• [PROVIDED DATA]

▽

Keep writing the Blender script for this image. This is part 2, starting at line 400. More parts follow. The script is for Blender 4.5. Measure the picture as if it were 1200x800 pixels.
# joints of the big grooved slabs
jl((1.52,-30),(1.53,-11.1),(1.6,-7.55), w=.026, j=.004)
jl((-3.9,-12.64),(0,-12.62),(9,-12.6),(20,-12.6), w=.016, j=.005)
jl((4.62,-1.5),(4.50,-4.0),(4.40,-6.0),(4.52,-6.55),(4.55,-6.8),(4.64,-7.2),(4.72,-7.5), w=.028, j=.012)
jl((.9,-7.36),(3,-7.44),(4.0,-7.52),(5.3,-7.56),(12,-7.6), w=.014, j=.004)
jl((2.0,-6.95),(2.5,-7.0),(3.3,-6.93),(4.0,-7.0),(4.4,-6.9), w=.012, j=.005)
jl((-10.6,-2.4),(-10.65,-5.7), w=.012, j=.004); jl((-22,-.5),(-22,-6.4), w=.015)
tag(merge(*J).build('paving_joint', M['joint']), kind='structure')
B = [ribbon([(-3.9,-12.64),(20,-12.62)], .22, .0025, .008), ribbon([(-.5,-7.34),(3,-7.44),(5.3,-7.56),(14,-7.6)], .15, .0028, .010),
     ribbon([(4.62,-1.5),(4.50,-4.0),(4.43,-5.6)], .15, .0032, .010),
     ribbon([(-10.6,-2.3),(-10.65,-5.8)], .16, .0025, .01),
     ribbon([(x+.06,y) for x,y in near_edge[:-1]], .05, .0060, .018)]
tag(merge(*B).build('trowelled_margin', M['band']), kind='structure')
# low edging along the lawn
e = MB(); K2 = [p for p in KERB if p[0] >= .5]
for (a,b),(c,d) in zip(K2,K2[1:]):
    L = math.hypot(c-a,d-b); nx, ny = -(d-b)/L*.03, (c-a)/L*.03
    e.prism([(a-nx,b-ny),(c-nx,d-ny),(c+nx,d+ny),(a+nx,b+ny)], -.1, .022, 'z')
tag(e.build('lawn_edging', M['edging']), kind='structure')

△

• [PROBLEM DESCRIPTION]
Print the complete listing again, exactly as it stands.

• [REPLY]
Keep writing the Blender script for this image. This is part 2, starting at line 400. More parts follow. The script is for Blender 4.5. Measure the picture as if it were 1200x800 pixels.
# joints of the big grooved slabs
jl((1.52,-30),(1.53,-11.1),(1.6,-7.55), w=.026, j=.004)
jl((-3.9,-12.64),(0,-12.62),(9,-12.6),(20,-12.6), w=.016, j=.005)
jl((4.62,-1.5),(4.50,-4.0),(4.40,-6.0),(4.52,-6.55),(4.55,-6.8),(4.64,-7.2),(4.72,-7.5), w=.028, j=.012)
jl((.9,-7.36),(3,-7.44),(4.0,-7.52),(5.3,-7.56),(12,-7.6), w=.014, j=.004)
jl((2.0,-6.95),(2.5,-7.0),(3.3,-6.93),(4.0,-7.0),(4.4,-6.9), w=.012, j=.005)
jl((-10.6,-2.4),(-10.65,-5.7), w=.012, j=.004); jl((-22,-.5),(-22,-6.4), w=.015)
tag(merge(*J).build('paving_joint', M['joint']), kind='structure')
B = [ribbon([(-3.9,-12.64),(20,-12.62)], .22, .0025, .008), ribbon([(-.5,-7.34),(3,-7.44),(5.3,-7.56),(14,-7.6)], .15, .0028, .010),
     ribbon([(4.62,-1.5),(4.50,-4.0),(4.43,-5.6)], .15, .0032, .010),
     ribbon([(-10.6,-2.3),(-10.65,-5.8)], .16, .0025, .01),
     ribbon([(x+.06,y) for x,y in near_edge[:-1]], .05, .0060, .018)]
tag(merge(*B).build('trowelled_margin', M['band']), kind='structure')
# low edging along the lawn
e = MB(); K2 = [p for p in KERB if p[0] >= .5]
for (a,b),(c,d) in zip(K2,K2[1:]):
    L = math.hypot(c-a,d-b); nx, ny = -(d-b)/L*.03, (c-a)/L*.03
    e.prism([(a-nx,b-ny),(c-nx,d-ny),(c+nx,d+ny),(a+nx,b+ny)], -.1, .022, 'z')
tag(e.build('lawn_edging', M['edging']), kind='structure')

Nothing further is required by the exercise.